Ask most combat veterans to name the worst experience of their lives, and they'll probably tell you it was war. But confusingly, if you ask them to choose the best experience of their life, they'll usually say it was war, too. This is nearly impossible for someone who has not been in war to understand. Contrary to the steady stream of Wounded Warrior Foundation commercials on TV, combat veterans are not broken, and they are not victims. Pitying them belittles their experiences and misrepresents the challenges they face after military life. Combat veterans have experienced a spectrum of emotions whose breadth supersedes by a number you cannot imagine the emotional fluctuations of civilian life. That's why it's hard to care about normal things when you come back. Ask a combat veteran about this, it's a common feeling.

What is it about war that soldiers miss? This is a question that every civilian should try to understand. This is a moving and insightful book, weaving stories from the flight deck of a U.S. aircraft carrier off Syria to climbing a forbidden Himalayan pass into Tibet to explain one of the most everlasting of human pursuits - war. It's also about coming home and confronting another kind of struggle, which we all share - the search for happiness.

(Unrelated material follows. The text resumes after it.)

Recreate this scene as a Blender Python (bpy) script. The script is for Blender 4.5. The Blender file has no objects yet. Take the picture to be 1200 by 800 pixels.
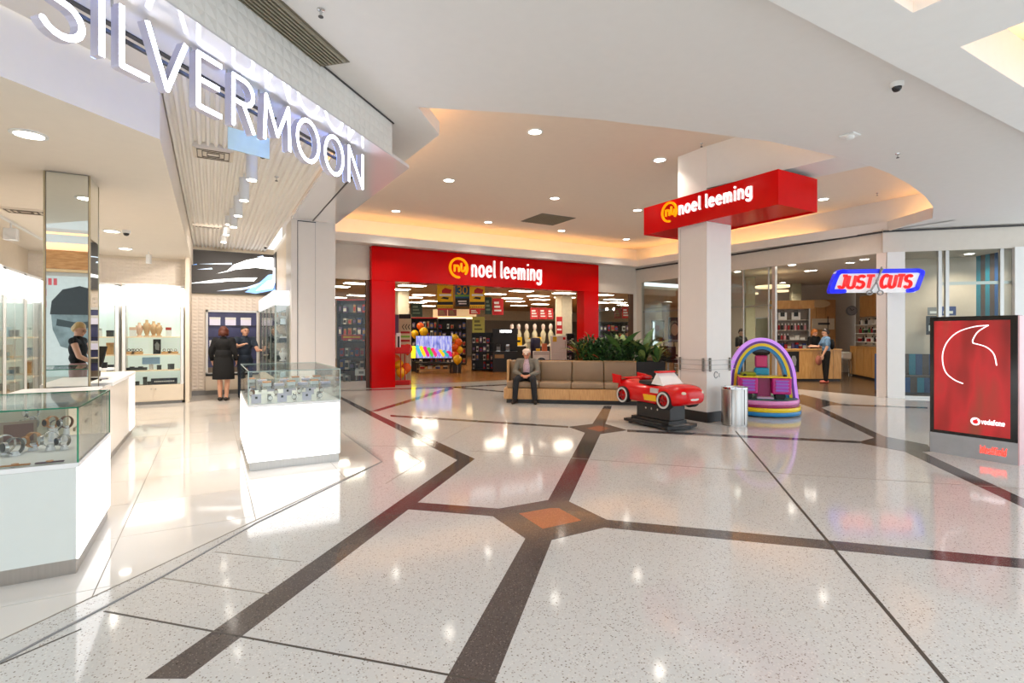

In this collection, Peterson writes of war from the perspective of both a combatant and a witness, taking the reader from combat missions over Afghanistan as an Air Force special operations pilot to the front lines against ISIS in Iraq, and the trenches and tank battles of the war in Ukraine. Interweaving his front-line reports with a narrative about his own transformation from a combat pilot to a war journalist, Peterson explores a timeless paradox - why does coming home from war feel like such a disappointment?